Title: Atlas des abysses / Atlas of the Abyss (?)
Authors: Jozée Sarrazin, Stéphanie Brabant
Art: Julie Terrazoni
Despite the name, "atlas", this is more about creatures than it is about the geography of the deep, although it does broach the topic. And despite the name again, it isn't a particularly heavy book. In fact, it's more of a discovery book for adults, you know what I mean? You've been a child? You've read magazines or books about, like, nature or the world or the countries? This feels like it.
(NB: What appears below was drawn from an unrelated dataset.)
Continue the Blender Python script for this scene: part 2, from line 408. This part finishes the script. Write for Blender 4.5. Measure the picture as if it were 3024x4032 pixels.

It has both its advantages and flaws. Let's start with the latter: it doesn't go in depth too much. The format is: each double-page display contains one page of text and one page of illustration. The text introduces the creature. Then we move on.
Overall I suppose it makes sense given the topic -- study of deep marine life is still full of unknown, right? It's kind of the current front of big discovery. There's much to find out still. You could feel it in some of the descriptions.
Broadly related was the organization of text on the page. Each creature description contained a quote in big letters interrupting the paragraphs, newspaper style, and can I just say I hate that shit? Especially when the big quote was pulled from the very same text you're already reading. Please. Similarly, chapters were often introduced by a white page with a single big quote about how cool the deep is, and most of those were forgettable lol. Looks nice, I guess.
Okay, so one minor flaw and a petty nitpick. Overall, it's a good book. Like I said, it's like a discovery book for adults, and that really brought me back to that sense of wonder, of shameless curiosity for anything and everything... and what a delight that is.
The art is doing A LOT for this reading experience. It's clean and somewhat gothic in vibes, always a full page save for the double-page displays. You get the dark, dark water and the artificially lit denizens of the deep... Loved it so much, gosh. There's a real cute ghost shark in there. It's so adorable, like a sleek, wet, puppy-shaped fish. Then there's plenty of weird sea life. Tubular worms. Furry crabs. Weird tiny beasts that live who-knows-how in the deepest sediment pools. big squids with scary sexual habits. As someone who already knew a bunch of species from too much youtubing, I was glad to see a mix of classics (tardigrades, vampire squids...) and things I had no idea existed.
The text manages to balance "informative" and "compelling" rather well, I thought. It tied many entries with deep sea exploration and what it entails, which made it immersive, in a way. Sometimes, it referenced videos. I never had trouble finding them and seeing it for myself, and I thought it was a nice addition.